Early (circa 1977) versions of the system limited file names to six characters, and while files could be marked as private to a specific user, all users still shared a common library, and could not duplicate each other's filenames. One of the first major revisions to the file system included improvements to allow longer filenames, and provide each user with an individual library for private files.

One major advantage the system had in educational environments was that through the use of special lines called "control cards" at the top of a file, source files for any supported language could be automatically directed to the appropriate compiler (Fortran being the default), compiled, linked, and executed, (with compilation, linkage, and execution options also specified in control cards) simply by entering the filename on a command line.

The system supported a number of programming languages, including Fortran (both the IBM G-1 compiler and WATFIV), COBOL, APL, and VS-BASIC; it also provided a number of utilities, including several text editors, and a primitive text formatter called MUSIC/SCRIPT, which could be used in combination with a text editor for word processing.
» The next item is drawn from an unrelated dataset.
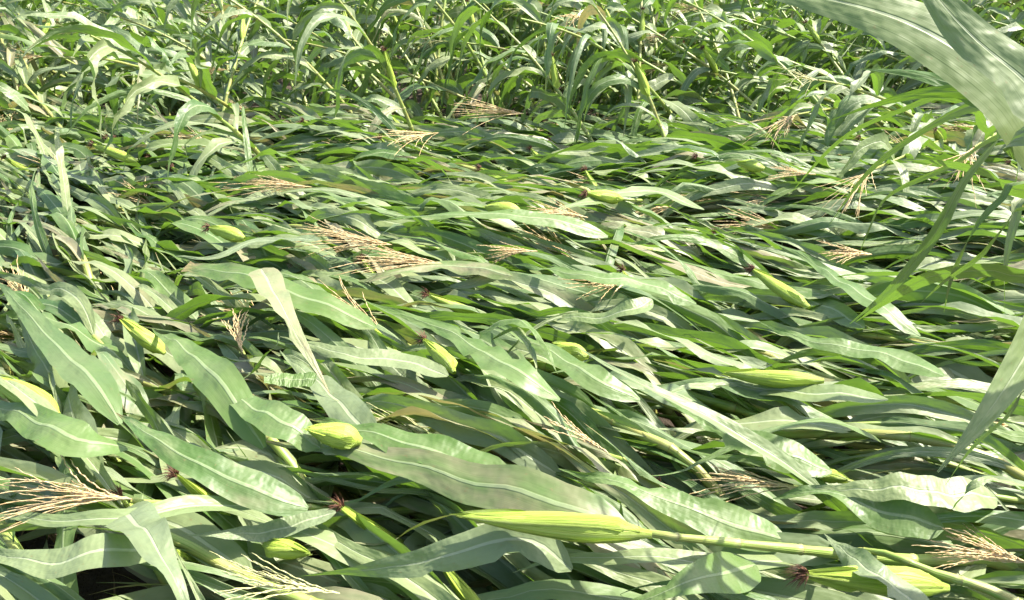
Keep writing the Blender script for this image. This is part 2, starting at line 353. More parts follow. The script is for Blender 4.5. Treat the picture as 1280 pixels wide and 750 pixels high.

A wide variety of terminals were supported as of 1980, including both EBCDIC-based units using IBM-proprietary protocols, and asynchronous ASCII-based units. Since terminals were connected through various types of front-end processors (as per common IBM timesharing practice both then and now), and could therefore function without CPU attention for a considerable amount of time, MUSIC used variable-length timeslices, which could, on compute-bound processing, reach a maximum of several seconds per timeslice.

[edit] Emulation

The Sim390 emulator that runs on Microsoft Windows contains a demonstration system of MUSIC/SP. It is freely available. The demonstration system will also run under Hercules, for those users who do not run Windows.